2. The term 'indirect' will henceforth be used to refer, more generally, to the clitics y and en.
3. While for the purposes of this study y and en are classified as having semantic value, this value is reduced compared to that of the NPs to which they refer. While y and en provide cues to animacy and argument structure by their very nature (-animate, +indirect), one must still look to the verbal host to determine the function: locative, indirect, or partitive.
4. Just as Fodor (1998, p. 342) asserts that what cannot be parsed cannot be learned, since 'grammar acquisition is at the mercy of the information provided by the parser,' I amsuggesting that grammatical forms that cannot be parsed may very well remain incomprehensible.
5. White (1996) found that in the first two years of L2 acquisition, object clitics and null pronouns were rarely used; lexical complements and the strong pronoun ça were preferred.
6. Pirvulescu (2006, p. 227) uses the notion of the 'clitic-context,' wherein 'the referent is definite, it is the topic of the discussion; and it is contained in the immediately preceding discourse.' She examines object-clitic omission in early monolingual learners of French by comparing their object-omission rates in clitic-context with those of adults.

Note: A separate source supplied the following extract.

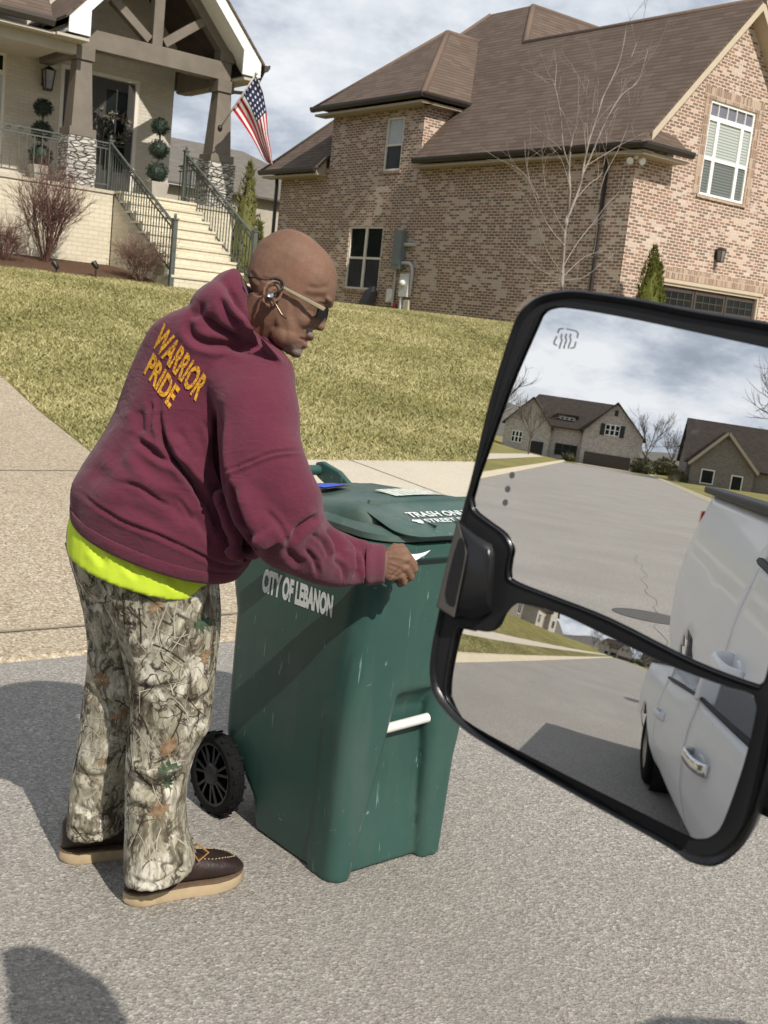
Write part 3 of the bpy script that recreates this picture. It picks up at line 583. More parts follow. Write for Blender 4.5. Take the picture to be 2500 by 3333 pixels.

7. A reviewer suggested that not all occurrences of y penser in student dictoglosses necessarily imply that the intended meaning was 'thinking of it.' Perhaps some students did indeed understand y penser as 'thinking of her' but, as a result of exposure to vernacular varieties of French in which y can refer to animate referents (e.g., J'y parle for Je lui parle), had assimilated this particular usage to the extent that the standard distinction whereby y cannot refer to animate referents was overridden.
8. These IL forms are indicative of the responses provided by eight of the 55 learner dyads.